September Reading
An American Utopia: Frederic Jameson
I finally caught up with Jameson's latest. Fascinating proposals, but strangely, to my mind, disconnected from on the ground activist struggles. I think there's a place for an intellectual to open up new speculative ideas that might not be part of the discourse, but I'm not sure what that does without the writer drawing out the connections. For instance, I don't know how we imagine Jameson's idea of an optimal superstructure of personal and sexual license without thinking about theoretical discourse on queer utopias. I don't know how to think about universal health care by way of conscription without thinking about ways race, gender and disability could sustain zones of exclusions through the transformation to the new system.
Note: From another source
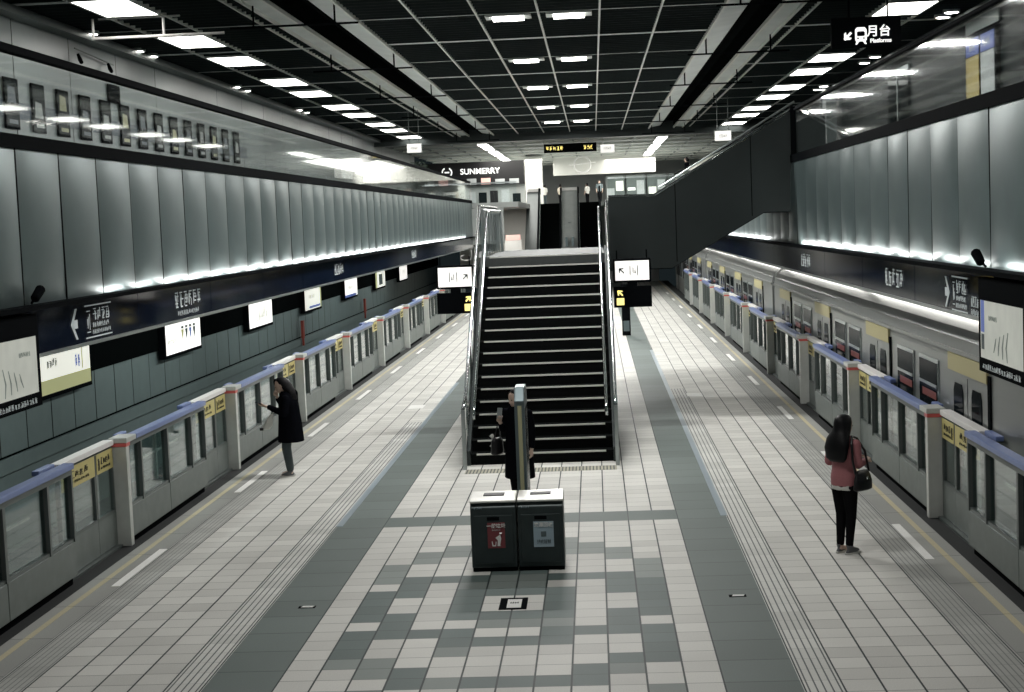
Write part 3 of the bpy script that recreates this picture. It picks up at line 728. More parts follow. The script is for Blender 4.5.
# ------------------------------------------------------------------ concourse balustrades
def balustrade(x, s, y0, y1, lab):
    o = thing('glass_balustrade', (x-s*.06, y0, 5.13), lab, 'balustrade', 'glass balustrades of the concourse')
    n = round((y1-y0)/2.69); p = (y1-y0)/n
    for k in range(n):
        MB().box(-.008, .008, k*p+.01, (k+1)*p-.01, 0, .88).build('glass_panel', M['glass2'], o)
    MB().box(-.05, .05, 0, y1-y0, .885 if s < 0 else .87, .935 if s < 0 else .96).build('top_rail', M['black'], o, bevel=.01)
    return o
balustrade(XL, 1, 12, YE, 'long clear glass balustrade with dark rail along the left concourse edge')
balustrade(XR, -1, 12, 31.9, 'clear glass balustrade with dark rail along the near right concourse edge')
balustrade(XR, -1, 37.2, YE, 'clear glass balustrade along the right concourse edge beyond the dark stair')

# posters on the left concourse wall
pk = [29.2+1.457*k for k in range(14)]
for k, y in enumerate(pk):
    o = thing('wall_poster', (ML+.02, y+.36, 6.17), f'tall dark framed poster on the left concourse wall, {ORD[k]} from the near end', 'poster', 'dark posters on the left concourse wall')
    MB().box(0, .035, -.36, .36, 0, .98).build('frame', M['black'], o)
    r = random.Random(k); z1 = .25+.3*r.random()
    b = MB(); b.quad((.038, -.31, .05), (.038, .31, .05), (.038, .31, .93), (.038, -.31, .93), 0)
    b.quad((.040, -.24, z1), (.040, .2, z1), (.040, .15, z1+.3), (.040, -.2, z1+.33), 1); b.quad((.040, -.2, .1), (.040, .25, .1), (.040, .25, .18), (.040, -.2, .18), 1)
    b.build('print', [M['mezzd'], (M['bluepanel'], M['hallgrey'], M['totemy'])[k % 3]], o)
b = MB().box(ML+.012, ML+.022, 29, 50, 6.38, 6.72); struct(b.build('trim_6', M['bluepanel']))
o = thing('wall_notice', (ML+.02, 36.1, 7.15), 'small black square notice board high on the left concourse wall', 'notice board')
MB().box(0, .04, -.42, .42, 0, .42).build('board', M['black'], o)
put(MB(), strokes(.5, .06, 6, 90), (.043, 0, .32), PI/2).build('print', M['mezzd'], o)
o = thing('wall_camera', (ML+.05, 33.6, 8.02), 'two small dark cameras on a thin rail high on the left concourse wall', 'camera')
MB().tube([(.05, -.3, .1), (.05, 2.4, .0)], .015, 6).build('rail', M['frame'], o)
for y, nm in ((-.1, 0), (2.0, 1)): MB().tube([(.05, y, .0), (.09, y, -.12), (.16, y-.12, -.2)], [.03, .05, .045], 8).build('camera_head', M['black'], o)
# bright shop run and column on the far left concourse
o = thing('lit_shop_fascia', (ML+.03, 72, 6.2), 'long glowing white shop fascia on the far left concourse wall', 'shop sign')
[MB().box(0, .3, y_, y_+L_, .25*(i_ % 2), .75-.2*(i_ % 3)).build('lightbox', M['glowbox'], o) for i_, (y_, L_) in enumerate(((-5, 3.2), (-1.2, 4), (3.4, 2.6), (6.6, 5)))]; MB().box(0, .32, -6.1, 12.1, .75, .85).build('top_edge', M['frame'], o)
MB().box(0, .20, -6, 12, -1.0, -.15).build('shopfront', M['hallgrey'], o)
struct(MB().box(-10.3, -9.95, 72, 72.4, ZM, 6.9).build('pillar', M['hallwall']))
o = thing('potted_tree', (-7.6, 68, ZM), 'dark bushy potted tree behind the left glass balustrade', 'plant')
MB().loft([(0, 0, 0, .25, .25), (0, 0, .5, .32, .32)], 14).build('pot', M['hallgrey'], o)
b = MB(); r = random.Random(4)
for k in range(260):
    a, e, d = r.random()*2*PI, math.acos(2*r.random()-1), .55*r.random()**.4
    c = Vector((d*math.sin(e)*math.cos(a), d*math.sin(e)*math.sin(a), 1.15+d*math.cos(e)*1.0)); q = Vector((r.uniform(-1, 1), r.uniform(-1, 1), r.uniform(-1, 1))).normalized(); w = q.orthogonal().normalized()*.05
    b.quad(c, c+q*.08+w, c+q*.18, c+q*.08-w)
b.build('foliage', M['plant'], o); MB().tube([(0, 0, .45), (0, 0, 1.2)], .04).build('trunk', M['frame'], o)
# right concourse: poster cabinet, dark doorway, pale column
o = thing('poster_cabinet', (MR-.02, 35.45, ZM), 'tall cabinet with ochre and grey posters under blue headers on the right concourse', 'poster cabinet')
MB().box(-.08, 0, 0, 2.85, 0, 2.9).build('frame', M['black'], o)
for y0, y1, mm in ((.12, 1.32, 'silverboard'), (1.52, 2.72, 'goldboard')):
    p = MB().box(-.095, -.08, y0, y1, .1, 2.38).build('poster', M[mm], o)
    MB().box(-.097, -.08, y0, y1, 2.40, 2.80).build('header', M['blueboard'], p)
    put(MB(), strokes(.6, .18, 3, 91), (-.099, (y0+y1)/2, 2.6), -PI/2).build('header_print', M['silverboard'], p)
MB().box(-.04, 0, -.1, 2.95, 2.95, 3.3).build('pale_header', M['mezz'], o)
b = MB(); b.box(MR-.05, MR, 45.4, 48.4, ZM, 7.9, 0); b.box(MR-.07, MR-.03, 46.85, 46.95, ZM, 7.9, 1); b.box(MR-.08, MR-.02, 45.2, 48.6, 7.9, 8.05, 1)
struct(b.build('door_1', [M['trainglass'], M['steel']]))
struct(MB().box(MR-.5, MR-.12, 58, 58.9, ZM, ZC).build('pillar', M['mezz']))
o = thing('platform_sign', (5.9, 33, 7.34), 'black hanging sign with white arrow, train symbol and lettering over the right concourse', 'sign')
MB().box(-.78, .66, 0, .12, 0, .62).build('board', M['black'], o)
for dx in (-.4, .4): MB().tube([(dx, .06, .62), (dx, .06, 1.2)], .02, 6).build('hanger', M['black'], o)
t = MB(); put_m(t, arrow(.22, 0, 0, .006, .22), Matrix.Translation((-.44, -.004, .24)) @ Matrix.Rotation(PI*1.25, 4, 'Y').inverted())
t.build('arrow', M['signw'], o)
t = MB()  # front of a train
tr = [(-.10, .12), (.10, .12), (.12, .16), (.12, .36), (.08, .41), (-.08, .41), (-.12, .36), (-.12, .16)]
t.prism([(p[0]-.17, p[1]) for p in tr], 1, -.008, 0, 0)
t.prism([(p[0]*.68-.17, .285+(p[1]-.285)*.35) for p in tr], 1, -.012, -.008, 1)
for sx in (-1, 1): t.prism([(-.17+sx*.06-.02, .17), (-.17+sx*.06+.02, .17), (-.17+sx*.06+.02, .20), (-.17+sx*.06-.02, .20)], 1, -.012, -.008, 1); t.prism([(-.17+sx*.04, .12), (-.17+sx*.09, .12), (-.17+sx*.12, .06), (-.17+sx*.08, .06)] [::sx], 1, -.008, 0, 0)
t.build('train_symbol', [M['signw'], M['black']], o)
t = MB(); put(t, text_mb('月台', .25, 0, .004), (.20, -.006, .31)); put(t, text_mb('Platforms', .115, 0, .003), (.24, -.006, .12)); t.build('lettering', M['signw'], o)

# ------------------------------------------------------------------ ceiling
xl0, xl1, xr0, xr1 = -6.70, -4.97, 3.01, 4.74
Y0c, Y1c = -4, 80
b = MB(); b.box(ML-.3, MR+.3, Y0c, 130, 9.3, 9.45, 1)
for (a, c) in ((ML, xl0), (xl1, xr0), (xr1, MR)):
    y = Y0c
    while y < Y1c:
        b.box(a, c, y, y+.03, ZC, ZC+.14, 0); y += .42
struct(b.build('ceiling', [M['slat'], M['deck']]))
b = MB()
rails = [-9.78, -8.62, -7.06]+[-3.70, -2.37, -1.03, .30, 1.63]+[5.1, 6.66, 7.82]
for x in rails: b.box(x-.022, x+.022, Y0c, Y1c, ZC-.03, ZC+.05)
for x in (xl0, xl1, xr0, xr1, xl0+.45, xr1-.45): b.box(x-.03, x+.03, Y0c, Y1c, ZC-.06, ZC+.03)
struct(b.build('trim_7', M['rail']))
b = MB()
for (a, c) in ((ML, xl0), (xl1, xr0), (xr1, MR)):
    for k in range(8):
        y = 20.0+9.25*k; b.box(a, c, y, y+.22, ZC-.005, ZC+.12, 0)
        y += 4.6; b.box(a, c, y, y+.08, ZC-.005, ZC+.12, 0)
struct(b.build('trim_8', M['beam']))
# troughs with sloped pale flanks and dark slot
for n_, (a, c) in enumerate(((xl0, xl1), (xr0, xr1))):
    b = MB(); md = (a+c)/2
    in0, in1 = (a+.45, c-.62) if n_ == 0 else (a+.62, c-.45)
    b.quad((a, Y0c, ZC), (a, Y1c, ZC), (in0, Y1c, ZC+(.03 if n_ == 0 else .10)), (in0, Y0c, ZC+(.03 if n_ == 0 else .10)), 0)
    b.quad((in1, Y0c, ZC+(.10 if n_ == 0 else .03)), (in1, Y1c, ZC+(.10 if n_ == 0 else .03)), (c, Y1c, ZC), (c, Y0c, ZC), 0)
    b.box(in0-.02, in1+.02, Y0c, Y1c, ZC+.55, ZC+.6, 1); b.box(in0-.02, in0, Y0c, Y1c, ZC+.03, ZC+.6, 1); b.box(in1, in1+.02, Y0c, Y1c, ZC+.03, ZC+.6, 1)
    struct(b.build(f'trim_{9+n_}', [M['trough'], M['matte']]))
    for k in range(6):
        y = 31.0+9.25*k
        o = thing('ceiling_bracket', (md, y, ZC), f'thin black pipe bracket slung across the {"left" if n_ == 0 else "right"} ceiling trough, {ORD[k]} from the camera', 'ceiling bracket', 'pipe brackets under the ceiling troughs')
        h = (c-a)/2
        for sg in (-1, 1): MB().tube([(sg*h*.95, 0, .1), (sg*h*.95, 0, -.42)], .022, 6).build('rod', M['black'], o)
        MB().tube([(-h*1.5, 0, -.42), (-h*.95, 0, -.42), (-h*.2, 0, -.42), (h*.3, 0, -.42), (h*1.5, 0, -.42)], .022, 6).build('crossbar', M['black'], o)
# cornice along the left wall top and transverse bulkhead
b = MB(); b.box(ML, ML+.35, Y0c, Y1c, ZC-.18, ZC-.02, 0); b.box(MR-.35, MR, Y0c, Y1c, ZC-.18, ZC-.02, 0)
struct(b.build('trim_11', M['frame']))
struct(MB().box(ML, MR, 80, 80.6, 8.12, 8.75).build('trim_12', M['guard']))
# square diffusers
def lamp_panel(x0, x1, y, d, lab, grp, nm='ceiling_light'):
    o = thing(nm, ((x0+x1)/2, y, ZC-.03), lab, 'ceiling light', grp); w = (x1-x0)/2
    b = MB(); b.box(-w-.04, -w, -d/2-.04, d/2+.04, -.012, .05); b.box(w, w+.04, -d/2-.04, d/2+.04, -.012, .05); b.box(-w, w, -d/2-.04, -d/2, -.012, .05); b.box(-w, w, d/2, d/2+.04, -.012, .05)
    b.build('frame', M['beam'], o); MB().box(-w, w, -d/2, d/2, 0, .03).build('diffuser', M['lamp'], o)
ys = [30.2, 36.0, 40.5, 46.8, 51.2, 57.3, 61.8, 68.0, 72.6, 78.6]
for k, y in enumerate(ys):
    lamp_panel(-9.72, -8.66, y, 2.2, f'bright square ceiling light over the left concourse, {ORD[k]} from the near end', 'square ceiling lights')
    lamp_panel(6.70, 7.78, y, 2.2, f'bright square ceiling light over the right concourse, {ORD[k]} from the near end', 'square ceiling lights')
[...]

So I'd like to imagine a new book like this, doing the same utopian work (which I do think is beneficial) less seemingly structured in its interests with a now dated high marxist refusal to think seriously with intersectionality. What if Jameson had thought with scholars of Race and Reconstruction, like David Roediger, whose most recent work actually gestures to how post-civil war veteran status created conditions in terms of both race and disability for zone of freedom from whiteness, and how the contest played out over land and rents for the creation of an interracial democracy?
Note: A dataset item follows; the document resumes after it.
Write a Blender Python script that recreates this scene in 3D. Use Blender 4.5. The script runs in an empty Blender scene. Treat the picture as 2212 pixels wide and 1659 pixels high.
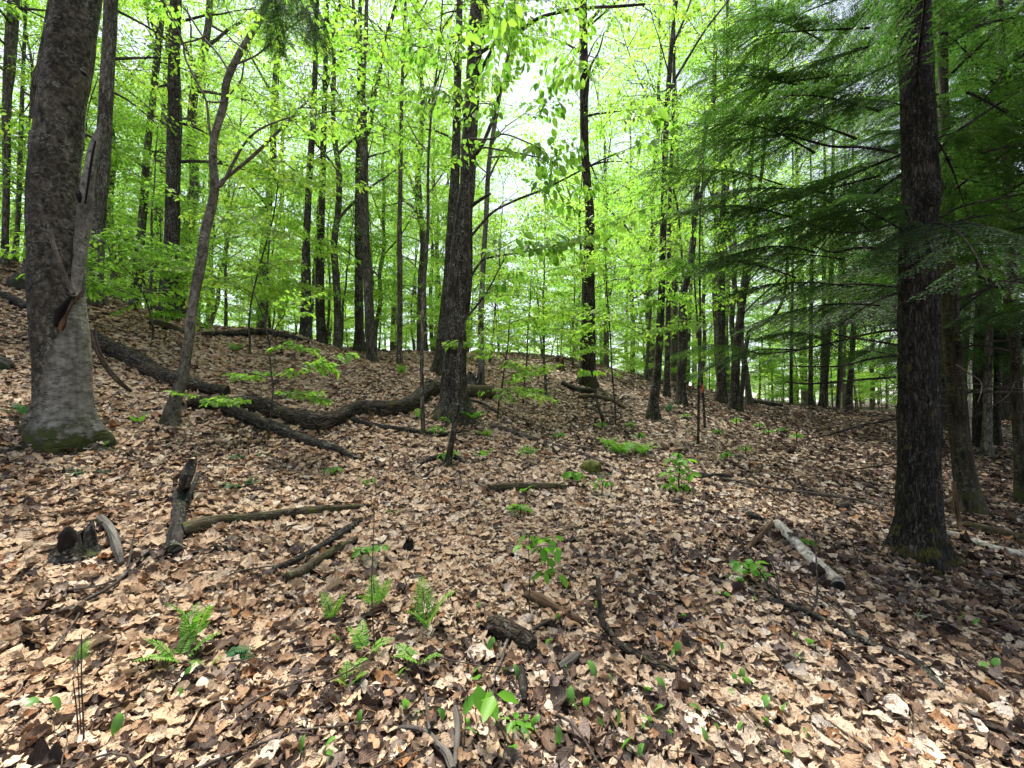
import bpy, math, random
import numpy as np
from mathutils import Vector

SEED = 11
rng = np.random.default_rng(SEED)
random.seed(SEED)
C = bpy.context.scene.collection
R = math.radians

# ------------------------------------------------------------------ camera model
K = 1.22 / 1106.0
CX, CY = 1106.0, 829.5
PITCH = R(2.5)
CAMZ = 1.55
_c, _s = math.cos(PITCH), math.sin(PITCH)


def at(px, py, D):
    """world point at distance D (along +Y) on the sight line of photo pixel (2212 wide)"""
    u = (px - CX) * K
    v = -(py - CY) * K
    k = D / (_c - v * _s)
    return np.array([u * k, D, CAMZ + (_s + v * _c) * k])


# ------------------------------------------------------------------ numpy noise
def _hash(i, j, k):
    n = (i * 374761393 + j * 668265263 + k * 1442695041) & 0xFFFFFFFF
    n = ((n ^ (n >> 13)) * 1274126177) & 0xFFFFFFFF
    return ((n ^ (n >> 16)) & 0xFFFF) / 65535.0


def vnoise(p):
    p = np.asarray(p, float)
    i = np.floor(p).astype(np.int64)
    f = p - i
    f = f * f * (3 - 2 * f)
    x, y, z = i[..., 0], i[..., 1], i[..., 2]
    fx, fy, fz = f[..., 0], f[..., 1], f[..., 2]
    r = 0
    for a in (0, 1):
        for b in (0, 1):
            for c in (0, 1):
                w = (fx if a else 1 - fx) * (fy if b else 1 - fy) * (fz if c else 1 - fz)
                r = r + w * _hash(x + a, y + b, z + c)
    return r * 2 - 1


def n2(x, y, s, seed=0):
    return vnoise(np.stack([x * s, y * s, np.full_like(x, seed + .37)], -1))


# ------------------------------------------------------------------ terrain
CTRL_PX = [
    (0, 1659, 1.6), (500, 1659, 1.65), (1106, 1659, 1.75), (1700, 1659, 1.75), (2212, 1659, 1.75),
    (0, 1350, 2.2), (0, 1150, 2.9), (0, 1000, 3.8), (0, 900, 4.3), (0, 800, 5.2), (0, 700, 6.5), (20, 612, 8),
    (135, 955, 4.5), (207, 662, 8), (290, 662, 11), (361, 695, 9.5), (371, 900, 5.5), (400, 1150, 3.25),
    (577, 720, 9.5), (680, 738, 10.5), (590, 800, 8), (640, 922, 6), (768, 990, 5.4), (700, 1120, 3.9), (500, 1350, 2.6),
    (805, 795, 11.5), (865, 795, 11), (950, 795, 10), (914, 937, 6.2), (981, 900, 7.2), (969, 1000, 5.2),
    (1106, 1400, 2.46), (1106, 1250, 3.16), (1106, 1100, 4.5), (1106, 950, 6.2), (1106, 860, 9.5), (1268, 832, 11),
    (1200, 772, 18), (1410, 905, 9), (1440, 860, 12), (1473, 874, 11), (1508, 960, 7.5), (1585, 885, 12),
    (1350, 1000, 5.9), (1450, 1060, 5.0), (1550, 1200, 3.5), (1679, 1140, 4.15), (1809, 1282, 3.1), (1600, 1400, 2.5),
    (1700, 985, 7), (1774, 897, 18), (1850, 890, 26), (1925, 955, 10), (1925, 1100, 5), (1985, 1205, 3.75),
    (2088, 1110, 5), (2131, 988, 8), (2170, 911, 14), (2205, 1092, 5.4), (2212, 1210, 3.8), (2212, 1400, 2.5),
]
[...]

I will admit to not yet reading the supplementary essays, so I don't know the degree to which these questions get addressed, but I think it could have been a more powerful, and political useful, if its speculations were connected/thought through history and experience.
Yaa Gyasi - Homecoming
The first big epic of the season for me. Was excited to read this one, and I'm very interested in Gyasi's formal challenge of writing a transatlantic familial epic through the fragmented memories of diaspora, but I feel the execution is a little mixed. The first half of the book can feel a little like a guided tour through tropes in modern African and neo-slavery fiction, since the stories are so quick and don't push to far past what other authors have done with similar historical settings, but with more insight and detail. However, in the second half, the story-telling to me feels more original and complicated, as it deals more directly with the themes of loss and recovery of a past that the first half sets up. I particularly thought the post reconstruction story of H (a southern convict mineworker) and Akua's story of flight from an abusive missionary only to be persecuted by her new Asante tribal community in Ghana tapped into difficult histories of guilt and failed attempts to build solidarities in the face of being drowned by racism and oppression, in ways I hadn't quote seen in previous fiction, while drawing careful implicit parallels between colonial Africa and segregation in the states. I can foresee this being an excellent book to teach, regardless of my slight disappointment, simply because it covers so many large themes in the traditions of African-American Lit and African Lit, while bringing them together in a unique transatlantic work.